For this to be successful the Creative Producer has to understand who the key people in their network are and what those people care about, about how best to support them. As Michelle Brown (Dublin) puts it, “there are some key people who need to be engaged – the creative citizens, the community makers, the lynchpins.”

While, Louisa Davies (Stratford-upon-Avon) stresses the importance of working meaningfully with ‘real people’:

“…for the kind of work and the kind of projects that I want to initiate and commission and produce, I want us to make those projects with real people. I don’t really want to just commission an artist to go off and do whatever they fancy. I feel like it’s really important that our practice is embedded with real people.”

Because building, caring for and maintaining relationships is crucial to the work of Creative Producers, good communication is a central part of the role. As Karishma Rafferty (London) describes:

“It’s quite clichéd, but communication skills, listening to people, figuring out the right tone or the right ways to present myself to develop something, depending on who you’re working with… I mean, there are different sides of it, but to be intuitive and reflective, I think, is very important.”

It is also about being attentive to your audiences, their needs and their values. This is often about understanding whose needs you are prioritising. For Russel:

“My role as a producer, it’s to protect artists and collaborators that I work with, negotiating with commissioners and decision-makers on the one side but also being nimble enough to go and antagonise the world of public administration and engage with policy-makers, property developers.”

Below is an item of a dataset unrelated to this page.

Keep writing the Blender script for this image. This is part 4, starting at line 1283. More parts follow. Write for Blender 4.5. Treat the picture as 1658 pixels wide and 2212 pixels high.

For Kate Stewart (Liverpool), while her work may have specific, material policy goals, it is the journey and voice of the participants that are central:

“In the neighbourhoods in which I work … it’s about developing and supporting a lot of individuals, and what that does is build a stronger community. I work a lot around helping people find that inner creativity, and using techniques around play. By making people feel less worthless, by making people feel important and creative, feel that they are more able to be resilient individually, and then to work collectively to become part of protest and make change”

Most of the cohort have some kind of creative practice in their portfolio, from writing and design, theatre, architecture, music, through to creative approaches to community organization. They are comfortable and familiar with lots of different creative forms in order to achieve the goal of a project.

For Russel Hlongwane (Durban), Creative Producers must strike a balance between artistic practice and practicalities in order to realise a common goal:

“[In creative work] you can either be too creative to a point where you neglect all the other essential and fundamental things, stakeholder engagement, reporting, impact measurements, etc. etc. Or you start to compromise and be insensitive to the artistic work. The Creative Producer has an equal investment and attention and interest in both, so I think they’re particularly important for that reason.”

Outcomes

Creative Producers convene networks, bridge gaps and professional differences, and care, respect, and maintain the network of people they’ve bought together. This way of working leads to a wide range of different outcomes.

Sarah Brin (International), who is motivated by the chance to build creative opportunities, recognises that outcomes don’t always look the same:

“I derive a lot of satisfaction from creating infrastructure and value that supports creatives in ways that they haven’t been supported before. So that can look like a supportive work environment. That can look like an exhibition platform. And that can look like new economic systems.”

Creative Producing supports many different sites for advocacy, debate and agenda-setting, as Anel Moldakhmetova (Almaty) observes of her own practice in Kazakhstan:

“We do advocacy and also discussions about value criteria, creating some cases, using some specific buildings. Also it’s a lot of education, open educational events, especially, they’re open for city activists, urban professionals, architects…. It starts with discussions and then people pick up the topic and they move on and more and more projects appear with a similar agenda.”